Health officials face budget squeeze

Jan. 16, 2013 @ 04:01 AM

Cutting budgets to cover a potential $41 million county budget gap could be painful for health officials. 
County budget makers want health officials to consider cutting as much as $2 million to reach a 15 percent budget-cutting target. The Department of Public Health could lose as many as 30 vacant and filled jobs, drop several partner agencies and downsize several programs as part of the proposed cuts, according to an outline the Board of Health discussed Monday.  The agency has endured county funding cuts for several years. The agency’s budget, which once totaled $40 million, has been cut to $34 million.  
“When the county is facing a $41 million deficit, you have to expect another tough year, ” Dennis Hight, health department finance director, told the board. “We are still working on this, and we are about $300,000 short on our $2 million.”

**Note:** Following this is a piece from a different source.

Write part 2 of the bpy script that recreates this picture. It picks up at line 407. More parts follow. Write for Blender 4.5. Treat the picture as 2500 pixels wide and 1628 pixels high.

The budget gap was created by the county’s $1 billion debt, including for $457 million for school construction and a new $100 million, 1,000-bed jail in downtown Greensboro. The county debt payment could grow to $106 million in 2014, or 16 percent of the budget.
On the cut list again for the health agency are the Community Alternatives Program, an in-home nursing care service for disabled people, Family Services of the Piedmont, animal control, which could lose two officers, and the county animal shelter, which faces a $275,000 cut. The proposed cuts would reduce agency staff to 365, down 25 percent from what it was just five years ago.
“We are to the point of cutting programs now,” said Board Chairman Justin Conrad. “It is not a pretty picture.”
Board member Skip Alston of Greensboro, a recently retired Democratic county commissioner, urged the board “not to be part of the cuts.”
“Commissioners should decide,” Alston said. “We should not cut programs, and be adamant about that. Commissioners have not cut something that was not recommended for a cut.”
Not offering cuts could be a dangerous plan, Conrad said.
“It could be like a game of chicken,” Conrad said. “They could cut something we don’t want cut and a program for which we are the only provider.”
County Manager Brenda Jones-Fox has estimated that the county may have to raise the property tax rate 9.4 cents to pay for the debt and to create a pay-go financing plan to reduce the need to borrow money for future construction programs.